The question to be considered is whether the costs and disbursements awarded to Officer when the suit against him was dismissed, can be recovered in an action on the undertaking for an injunction which conformed to the requirement of the statute. The enactment, regulating the granting of a restraining order, is as follows:

“An injunction may be allowed by the court, or judge thereof, at any time after the commencement of the suit and before decree. Before allowing the same, the court or judge shall require of the plaintiff an undertaking, with one or more sureties, to the effect that he will pay all costs and disbursements that may be decreed to the defendant, and such damages, not exceeding an amount therein specified, as he may sustain by reason of the injunction if the same be wrongful or without sufficient cause”: Section 418, B. & C. Comp.

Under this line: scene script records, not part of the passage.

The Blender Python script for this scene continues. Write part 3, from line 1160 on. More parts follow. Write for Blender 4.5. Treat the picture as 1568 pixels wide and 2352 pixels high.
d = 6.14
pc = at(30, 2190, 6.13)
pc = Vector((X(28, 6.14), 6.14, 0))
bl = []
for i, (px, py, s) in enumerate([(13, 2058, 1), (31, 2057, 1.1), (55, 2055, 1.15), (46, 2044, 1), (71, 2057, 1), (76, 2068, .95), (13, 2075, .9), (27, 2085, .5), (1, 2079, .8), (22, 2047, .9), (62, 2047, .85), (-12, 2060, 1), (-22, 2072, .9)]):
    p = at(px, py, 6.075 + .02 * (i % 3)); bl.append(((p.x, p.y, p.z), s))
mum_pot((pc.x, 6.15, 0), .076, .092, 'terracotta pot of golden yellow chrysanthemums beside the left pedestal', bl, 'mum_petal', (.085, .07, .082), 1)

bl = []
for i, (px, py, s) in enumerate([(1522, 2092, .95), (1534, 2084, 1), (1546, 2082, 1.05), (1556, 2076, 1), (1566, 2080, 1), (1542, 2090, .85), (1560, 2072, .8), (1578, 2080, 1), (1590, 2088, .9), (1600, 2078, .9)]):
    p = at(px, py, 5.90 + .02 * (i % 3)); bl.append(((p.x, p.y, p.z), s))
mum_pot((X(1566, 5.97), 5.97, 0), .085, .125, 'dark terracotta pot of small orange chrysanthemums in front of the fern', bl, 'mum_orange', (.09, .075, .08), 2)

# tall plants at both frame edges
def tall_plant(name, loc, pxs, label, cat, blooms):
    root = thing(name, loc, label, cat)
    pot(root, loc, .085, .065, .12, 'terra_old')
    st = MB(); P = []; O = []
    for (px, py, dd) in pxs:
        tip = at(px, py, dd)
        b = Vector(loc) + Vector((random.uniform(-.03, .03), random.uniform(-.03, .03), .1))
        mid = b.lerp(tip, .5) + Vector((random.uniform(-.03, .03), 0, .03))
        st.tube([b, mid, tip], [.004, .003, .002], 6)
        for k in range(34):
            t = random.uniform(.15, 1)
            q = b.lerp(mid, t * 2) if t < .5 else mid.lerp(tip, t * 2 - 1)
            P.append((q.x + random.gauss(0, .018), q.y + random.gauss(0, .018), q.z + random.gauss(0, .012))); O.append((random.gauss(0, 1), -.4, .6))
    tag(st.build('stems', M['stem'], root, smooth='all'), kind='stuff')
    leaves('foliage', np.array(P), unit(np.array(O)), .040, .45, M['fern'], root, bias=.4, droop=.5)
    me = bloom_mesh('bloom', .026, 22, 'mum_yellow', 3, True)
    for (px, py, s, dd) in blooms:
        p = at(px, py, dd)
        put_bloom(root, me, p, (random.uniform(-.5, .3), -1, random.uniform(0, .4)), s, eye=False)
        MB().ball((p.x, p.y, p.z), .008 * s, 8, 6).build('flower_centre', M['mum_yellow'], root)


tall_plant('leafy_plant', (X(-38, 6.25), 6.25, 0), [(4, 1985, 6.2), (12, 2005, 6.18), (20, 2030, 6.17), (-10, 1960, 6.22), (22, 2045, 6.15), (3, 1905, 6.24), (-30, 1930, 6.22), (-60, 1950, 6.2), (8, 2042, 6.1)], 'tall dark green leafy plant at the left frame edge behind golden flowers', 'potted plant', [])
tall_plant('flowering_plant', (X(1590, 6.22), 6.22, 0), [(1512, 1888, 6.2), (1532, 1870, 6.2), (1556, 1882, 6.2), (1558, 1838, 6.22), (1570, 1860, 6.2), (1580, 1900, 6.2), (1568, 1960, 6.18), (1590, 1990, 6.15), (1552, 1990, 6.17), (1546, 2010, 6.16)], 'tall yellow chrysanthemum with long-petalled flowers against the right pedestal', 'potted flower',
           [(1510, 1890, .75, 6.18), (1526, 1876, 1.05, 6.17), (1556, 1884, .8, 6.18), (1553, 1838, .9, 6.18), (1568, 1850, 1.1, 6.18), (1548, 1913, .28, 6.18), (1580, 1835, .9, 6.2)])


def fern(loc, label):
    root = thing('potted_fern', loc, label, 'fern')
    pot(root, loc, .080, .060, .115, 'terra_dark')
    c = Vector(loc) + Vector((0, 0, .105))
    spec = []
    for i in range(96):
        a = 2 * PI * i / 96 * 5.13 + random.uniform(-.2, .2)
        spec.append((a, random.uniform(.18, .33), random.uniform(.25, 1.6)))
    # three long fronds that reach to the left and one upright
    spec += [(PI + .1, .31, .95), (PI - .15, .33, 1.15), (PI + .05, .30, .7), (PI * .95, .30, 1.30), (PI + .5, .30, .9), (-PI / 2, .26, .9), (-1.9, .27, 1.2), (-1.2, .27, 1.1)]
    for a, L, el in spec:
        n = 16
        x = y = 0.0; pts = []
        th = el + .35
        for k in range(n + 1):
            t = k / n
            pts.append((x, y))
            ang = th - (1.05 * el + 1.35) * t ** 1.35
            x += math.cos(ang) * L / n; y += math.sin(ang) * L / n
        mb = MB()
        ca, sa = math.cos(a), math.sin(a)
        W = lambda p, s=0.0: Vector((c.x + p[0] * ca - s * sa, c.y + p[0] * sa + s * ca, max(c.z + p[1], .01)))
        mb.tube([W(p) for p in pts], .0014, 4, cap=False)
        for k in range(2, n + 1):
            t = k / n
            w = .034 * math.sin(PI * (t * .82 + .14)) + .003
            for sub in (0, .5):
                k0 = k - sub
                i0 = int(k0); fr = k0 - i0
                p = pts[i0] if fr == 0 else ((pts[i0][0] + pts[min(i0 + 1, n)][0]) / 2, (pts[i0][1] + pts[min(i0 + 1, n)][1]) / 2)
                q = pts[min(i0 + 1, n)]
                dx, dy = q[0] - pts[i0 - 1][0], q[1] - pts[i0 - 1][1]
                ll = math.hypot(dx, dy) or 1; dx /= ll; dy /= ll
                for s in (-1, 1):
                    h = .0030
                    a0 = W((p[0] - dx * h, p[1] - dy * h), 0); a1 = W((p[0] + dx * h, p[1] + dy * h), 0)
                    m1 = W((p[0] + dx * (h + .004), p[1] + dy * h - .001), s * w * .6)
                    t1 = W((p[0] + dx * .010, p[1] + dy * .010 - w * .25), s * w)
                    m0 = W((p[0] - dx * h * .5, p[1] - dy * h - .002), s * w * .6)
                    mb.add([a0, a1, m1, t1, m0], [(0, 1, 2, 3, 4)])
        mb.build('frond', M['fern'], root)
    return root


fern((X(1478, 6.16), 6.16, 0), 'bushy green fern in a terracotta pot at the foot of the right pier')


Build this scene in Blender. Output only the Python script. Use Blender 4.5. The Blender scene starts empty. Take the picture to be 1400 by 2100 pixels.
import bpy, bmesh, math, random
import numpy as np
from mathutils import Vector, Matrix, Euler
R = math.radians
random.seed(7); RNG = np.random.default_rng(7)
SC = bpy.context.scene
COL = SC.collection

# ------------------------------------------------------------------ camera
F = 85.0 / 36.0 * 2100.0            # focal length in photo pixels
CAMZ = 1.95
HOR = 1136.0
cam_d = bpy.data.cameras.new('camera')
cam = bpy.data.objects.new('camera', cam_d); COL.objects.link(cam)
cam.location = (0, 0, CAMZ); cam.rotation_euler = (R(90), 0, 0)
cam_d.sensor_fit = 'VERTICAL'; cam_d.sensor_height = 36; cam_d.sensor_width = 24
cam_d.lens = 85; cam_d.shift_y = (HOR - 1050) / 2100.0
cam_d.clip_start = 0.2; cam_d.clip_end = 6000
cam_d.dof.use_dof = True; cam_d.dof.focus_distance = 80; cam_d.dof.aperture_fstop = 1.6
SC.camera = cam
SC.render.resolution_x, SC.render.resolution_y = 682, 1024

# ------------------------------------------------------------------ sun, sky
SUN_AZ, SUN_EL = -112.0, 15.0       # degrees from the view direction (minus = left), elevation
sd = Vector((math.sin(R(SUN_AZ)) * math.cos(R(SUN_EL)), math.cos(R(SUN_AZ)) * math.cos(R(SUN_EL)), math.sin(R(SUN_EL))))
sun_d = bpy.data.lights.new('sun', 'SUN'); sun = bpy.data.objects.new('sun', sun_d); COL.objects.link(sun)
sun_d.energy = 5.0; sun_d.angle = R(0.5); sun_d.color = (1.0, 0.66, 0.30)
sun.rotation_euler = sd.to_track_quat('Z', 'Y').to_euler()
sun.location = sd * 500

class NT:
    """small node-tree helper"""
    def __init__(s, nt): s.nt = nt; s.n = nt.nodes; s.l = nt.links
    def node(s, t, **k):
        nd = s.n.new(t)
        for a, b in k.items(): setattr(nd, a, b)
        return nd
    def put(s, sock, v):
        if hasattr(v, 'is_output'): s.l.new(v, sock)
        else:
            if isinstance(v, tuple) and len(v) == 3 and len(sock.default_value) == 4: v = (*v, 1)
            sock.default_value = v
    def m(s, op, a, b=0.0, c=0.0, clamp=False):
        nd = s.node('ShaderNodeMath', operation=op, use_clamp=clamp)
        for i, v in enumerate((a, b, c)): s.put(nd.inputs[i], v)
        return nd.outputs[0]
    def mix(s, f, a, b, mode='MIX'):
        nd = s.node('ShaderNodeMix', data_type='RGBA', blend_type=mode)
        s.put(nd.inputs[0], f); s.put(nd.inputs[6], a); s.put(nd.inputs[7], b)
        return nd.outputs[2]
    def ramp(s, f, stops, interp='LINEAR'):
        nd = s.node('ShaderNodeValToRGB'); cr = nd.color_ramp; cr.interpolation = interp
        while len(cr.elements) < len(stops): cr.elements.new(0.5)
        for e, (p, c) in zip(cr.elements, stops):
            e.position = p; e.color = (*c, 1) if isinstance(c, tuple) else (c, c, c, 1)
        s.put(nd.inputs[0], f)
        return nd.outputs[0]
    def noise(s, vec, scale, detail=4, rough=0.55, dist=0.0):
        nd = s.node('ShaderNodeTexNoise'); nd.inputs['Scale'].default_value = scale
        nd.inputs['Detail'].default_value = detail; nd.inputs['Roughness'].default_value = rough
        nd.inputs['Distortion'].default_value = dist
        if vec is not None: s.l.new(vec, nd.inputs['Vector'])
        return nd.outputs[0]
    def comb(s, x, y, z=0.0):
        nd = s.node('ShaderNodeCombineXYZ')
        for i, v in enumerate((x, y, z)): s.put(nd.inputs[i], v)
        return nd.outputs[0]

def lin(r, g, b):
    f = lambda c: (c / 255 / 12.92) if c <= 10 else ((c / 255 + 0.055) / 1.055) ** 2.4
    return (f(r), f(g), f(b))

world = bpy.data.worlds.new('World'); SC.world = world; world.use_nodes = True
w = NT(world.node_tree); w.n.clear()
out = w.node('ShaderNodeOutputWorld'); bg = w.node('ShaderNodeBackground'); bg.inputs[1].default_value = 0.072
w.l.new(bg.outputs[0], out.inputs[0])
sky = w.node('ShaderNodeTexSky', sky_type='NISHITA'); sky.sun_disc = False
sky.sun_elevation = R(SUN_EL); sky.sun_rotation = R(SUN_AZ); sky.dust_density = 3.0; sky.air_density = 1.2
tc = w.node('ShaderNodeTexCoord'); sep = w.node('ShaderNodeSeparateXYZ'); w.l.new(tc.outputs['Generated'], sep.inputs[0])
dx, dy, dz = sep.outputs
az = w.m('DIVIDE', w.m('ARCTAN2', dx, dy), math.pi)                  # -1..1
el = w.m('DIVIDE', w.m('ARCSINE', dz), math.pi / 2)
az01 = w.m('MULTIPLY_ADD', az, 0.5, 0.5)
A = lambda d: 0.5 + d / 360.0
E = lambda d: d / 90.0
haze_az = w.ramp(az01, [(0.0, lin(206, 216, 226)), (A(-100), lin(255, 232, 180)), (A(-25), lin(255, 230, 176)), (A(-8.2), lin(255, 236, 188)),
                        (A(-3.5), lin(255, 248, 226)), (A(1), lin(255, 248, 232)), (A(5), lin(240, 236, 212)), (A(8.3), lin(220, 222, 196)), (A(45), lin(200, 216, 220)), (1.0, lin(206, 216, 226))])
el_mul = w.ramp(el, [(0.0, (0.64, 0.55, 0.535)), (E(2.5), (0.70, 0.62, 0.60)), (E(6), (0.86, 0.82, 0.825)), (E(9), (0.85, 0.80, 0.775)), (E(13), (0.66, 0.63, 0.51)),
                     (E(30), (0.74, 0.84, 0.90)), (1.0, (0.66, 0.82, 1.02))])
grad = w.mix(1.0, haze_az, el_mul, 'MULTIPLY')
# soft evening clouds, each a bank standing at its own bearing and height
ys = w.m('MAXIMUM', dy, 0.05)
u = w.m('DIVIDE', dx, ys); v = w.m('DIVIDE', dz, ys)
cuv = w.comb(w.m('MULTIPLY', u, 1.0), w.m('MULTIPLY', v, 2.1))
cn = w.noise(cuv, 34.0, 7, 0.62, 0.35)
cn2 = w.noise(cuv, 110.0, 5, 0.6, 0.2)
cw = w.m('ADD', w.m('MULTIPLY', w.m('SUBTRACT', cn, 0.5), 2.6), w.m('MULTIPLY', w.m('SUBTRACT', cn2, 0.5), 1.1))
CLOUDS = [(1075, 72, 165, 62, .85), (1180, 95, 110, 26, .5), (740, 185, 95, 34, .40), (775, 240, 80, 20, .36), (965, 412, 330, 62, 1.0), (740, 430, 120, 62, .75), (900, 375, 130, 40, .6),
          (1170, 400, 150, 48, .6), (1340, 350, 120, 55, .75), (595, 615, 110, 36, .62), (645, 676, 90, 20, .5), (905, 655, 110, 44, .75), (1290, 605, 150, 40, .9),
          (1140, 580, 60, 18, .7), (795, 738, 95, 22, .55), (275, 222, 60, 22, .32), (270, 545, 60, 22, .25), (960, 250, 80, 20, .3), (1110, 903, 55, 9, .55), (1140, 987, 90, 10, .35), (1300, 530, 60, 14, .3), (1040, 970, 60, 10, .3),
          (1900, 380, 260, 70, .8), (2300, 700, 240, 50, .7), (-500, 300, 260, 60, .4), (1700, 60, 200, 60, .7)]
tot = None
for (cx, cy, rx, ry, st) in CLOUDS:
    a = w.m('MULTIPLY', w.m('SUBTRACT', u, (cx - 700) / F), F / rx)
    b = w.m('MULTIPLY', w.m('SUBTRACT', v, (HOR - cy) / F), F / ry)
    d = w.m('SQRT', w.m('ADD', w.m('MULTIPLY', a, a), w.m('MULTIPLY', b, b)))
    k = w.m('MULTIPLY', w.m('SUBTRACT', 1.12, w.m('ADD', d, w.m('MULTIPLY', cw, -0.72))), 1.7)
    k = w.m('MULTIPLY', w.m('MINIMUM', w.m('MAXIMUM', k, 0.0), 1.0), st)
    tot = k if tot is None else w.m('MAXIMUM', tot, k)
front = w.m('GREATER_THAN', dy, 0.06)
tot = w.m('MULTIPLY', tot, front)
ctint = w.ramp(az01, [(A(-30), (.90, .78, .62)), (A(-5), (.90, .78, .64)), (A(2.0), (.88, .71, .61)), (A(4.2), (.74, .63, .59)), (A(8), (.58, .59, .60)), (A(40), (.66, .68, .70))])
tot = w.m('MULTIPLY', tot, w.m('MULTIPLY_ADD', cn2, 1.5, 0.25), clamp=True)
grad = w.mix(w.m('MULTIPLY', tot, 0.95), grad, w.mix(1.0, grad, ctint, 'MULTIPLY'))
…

In Drake v. Sworts, 24 Or. 198 (38 Pac. 563), in construing a statute relating to undertakings for attachment, in which the language was almost identical with the foregoing enactment, towit, “That the plaintiff will pay all costs that may be adjudged to the defendant and all damages which he may sustain by reason of the attachment; if the same be wrongful or without sufficient cause, not exceeding the sum specified in the undertaking” (Section 298 B. & C. Comp.), it was held that the sureties were liable to the defendant on an undertaking for an attachment which contained the statutory condition in case a judgment was rendered in favor of such defendant for all the costs in the action, and not simply for such expenses as he may *462have incurred on account of the attachment. In deciding that case Mr. Justice Bean says: “Under this statute there are plainly two obligations assumed by the parties to an undertaking for attachment: (1)' That the plaintiff will pay all costs, which, of course, includes disbursements that may by the court in which the action is tried be adjudged to the defendant; and (2) if the attachment is- wrongful and without sufficient cause, to pay such damage as the defendant may sustain by reason of the attachment. These are separate and distinct obligations, independent of each other, the latter of which may happen without the former, and even if the plaintiff should prevail in the action. This, it seems to us, is the plain and obvious meaning of the statute, and so clearly expressed that it cannot be construed so as to limit the obligation to the costs incurred in the attachment. We are aware, of course, that this construction makes the undertaking for an attachment a security for costs in case the defendant prevails in the action, but it was wholly within the power of the legislature to impose such conditions if the plaintiff is to seize the defendant’s property upon an attachment even before a cause of action has been established, and the court is bound to give the statute effect, according to its language and evident intent.” We think the decision rendered in that case is controlling herein. Though the undertaking in the case at bar limits the recovery of damages to the sum of $100, no restriction is placed on .the costs and disbursements which may be obtained when an injunction is dissolved.

For the error committed in sustaining the demurrer and dismissing the action, the judgment is reversed and the cause remanded for such further proceedings as may be necessary, not inconsistent with this opinion'.

Reversed.

Mr. Justice King, having been of counsel for one of the parties to the original suit, took no part in the consideration hereof.